Je reçois les parents qui se questionnent sur les difficultés d’Eden avec les limites. Ils s’orientent de « l’éducation positive » qui est une méthode qui prône l’écoute, la bienveillance, évite tout conflit. C’est une méthode qui m’apparaît comme évitant toute castration. Mr X. et Mme Y. m’expliquent qu’Eden a un jardin sécurisé dans lequel il peut tout faire. Il y va beaucoup mais il veut toujours rentrer avec le vélo dans la maison. Les interdits sont réservés aux choses dangereuses comme le gaz, le couteau, le feu, mais Eden prend quand-même le couteau puis le pose. J’évoque alors la dînette, mais le père dit qu’Eden joue très peu seul, le sollicite beaucoup et il s’y prête volontiers, étant disponible.

Allaité jusqu’à 4 mois, Eden n’a rien manifesté au sevrage, ni lors des séparations. (Deux crèches successives ) Il met beaucoup de choses à la bouche. Mr X. se dit démuni quand son fils met un bouchon dans la bouche et s’enfuit en courant, se mettant en danger: Il dit ne pas vouloir être menaçant et se demande quelle peut être l’étape suivante si Eden ne l’écoute pas.

Je demande des précisions sur les jeux avec le père. Celui-ci me raconte que son fils aime beaucoup les constructions, puis il se rend compte que le même scénario se répète : le père construit, Eden détruit. Mr X. en conclut : « Ce qu’il aime, c’est détruire. »
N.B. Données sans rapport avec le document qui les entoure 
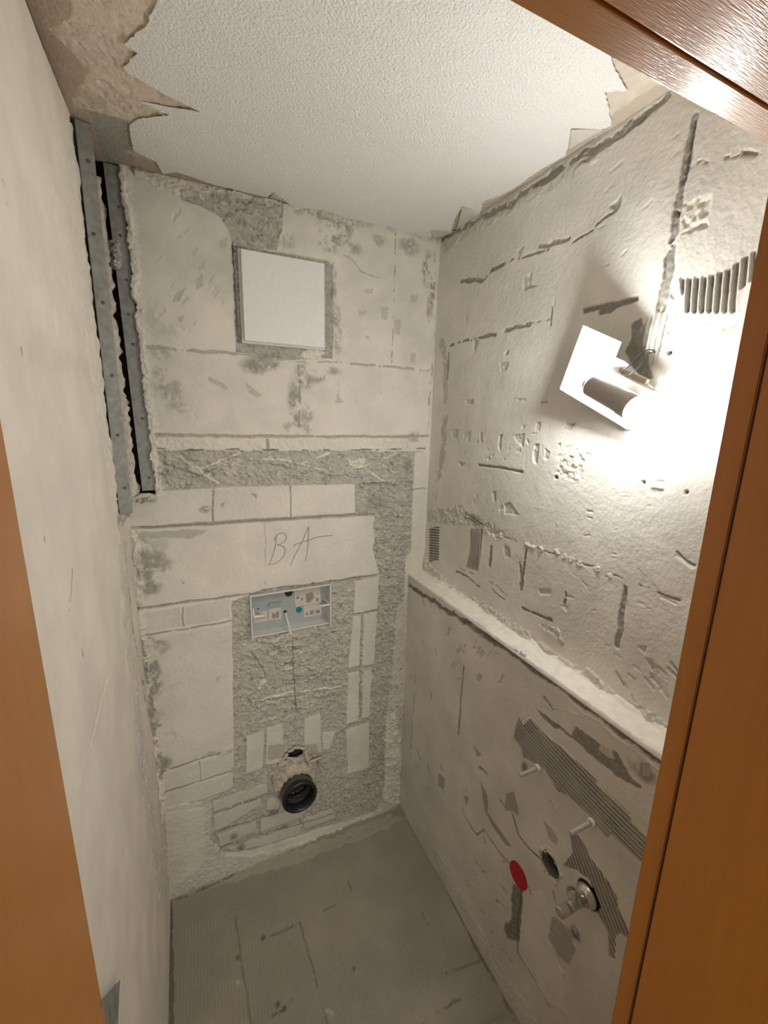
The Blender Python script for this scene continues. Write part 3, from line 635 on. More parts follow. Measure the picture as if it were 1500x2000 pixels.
w.comb([(1112, 1625), (1118, 1622), (1135, 1640), (1152, 1675), (1192, 1728), (1205, 1755), (1206, 1775), (1222, 1802), (1228, 1832), (1210, 1822), (1202, 1830), (1200, 1872), (1190, 1868), (1187, 1822),
        (1165, 1780), (1150, 1765), (1152, 1720), (1128, 1700), (1098, 1690), (1118, 1665)], [(1125, 1640), (1185, 1800)], pitch=.012, g=1, amp=.0022, k=.35, bend=.3)
w.comb([(1080, 1790), (1090, 1796), (1112, 1815), (1125, 1855), (1112, 1886), (1092, 1868), (1073, 1832)], [(1080, 1800), (1115, 1880)], pitch=.012, g=.9, amp=.0016, k=.2)
w.smudge((1125, 1825), .015, .9, .02, k=.8)
w.poly([(938, 1524), (952, 1555), (952, 1588), (975, 1620), (998, 1655), (988, 1652), (968, 1625), (948, 1590), (942, 1560)], g=.85, h=-.002, hn=.001, rag=.004)
w.comb([(988, 1550), (1003, 1546), (1010, 1572), (1013, 1595), (1002, 1585), (985, 1582)], [(995, 1550), (1002, 1590)], pitch=.009, g=.9, amp=.001, k=.2)
w.line([(1000, 1590), (1012, 1630), (1030, 1655), (1055, 1678)], .006, g=.8, k=.5, h=-.003, br=1)
w.poly([(1060, 1600), (1075, 1615), (1089, 1640), (1085, 1652), (1072, 1640)], g=.6, rag=.004, h=-.001)
w.line([(908, 1595), (930, 1632), (945, 1620), (975, 1665), (1000, 1690)], .006, g=.7, k=.2, h=-.001, br=.5)
w.line([(1076, 1562), (1090, 1590)], .003, k=.6, w=.2, h=-.002); w.line([(955, 1485), (965, 1515)], .003, w=.5, h=-.002)
w.chips([(850, 1500), (900, 1500), (1000, 1660), (940, 1680)], 10, 35, .01, .03, g=.5, depth=.0015, asp=3, ang=1.2)
w.smudge((1255, 1505), .03, .7, .02); w.smudge((1025, 1500), .012, .8, .02)
# raked channel under the red cap and the long crack
w.poly([(1003, 1728), (1028, 1735), (1020, 1785), (1014, 1838), (992, 1835), (985, 1815), (998, 1790)], g=1, k=.25, h=-.004, hn=.006, rag=.008)
w.line([(1018, 1740), (1010, 1800), (1008, 1840)], .003, k=.6, h=-.004)
w.line([(1012, 1830), (1010, 1860), (1030, 1890), (1055, 1930), (1072, 1965)], .005, k=.75, g=.6, h=-.004, br=1.2)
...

Á la crèche, Eden est toujours branché sur ce que font les adultes. Il répond « non je veux aller dehors  » ou tape avec son pied sur le mur lorsqu’il s’agit de faire la sieste, peut-être dans la nostalgie de son jardin. Il semble effectivement mieux dehors, à jouer au sable, ou à des jeux « moteurs ». Souvent en conflit, il prend les jeux des autres. Cependant, lorsqu’il peut s’insérer dans un groupe, il peut faire semblant avec la dînette.

Eden nous montre comment le refus de la perte amène à la destruction et lorsqu’il consent à la socialisation, un accès semble possible vers le symbolique par l’imitation et la limitation.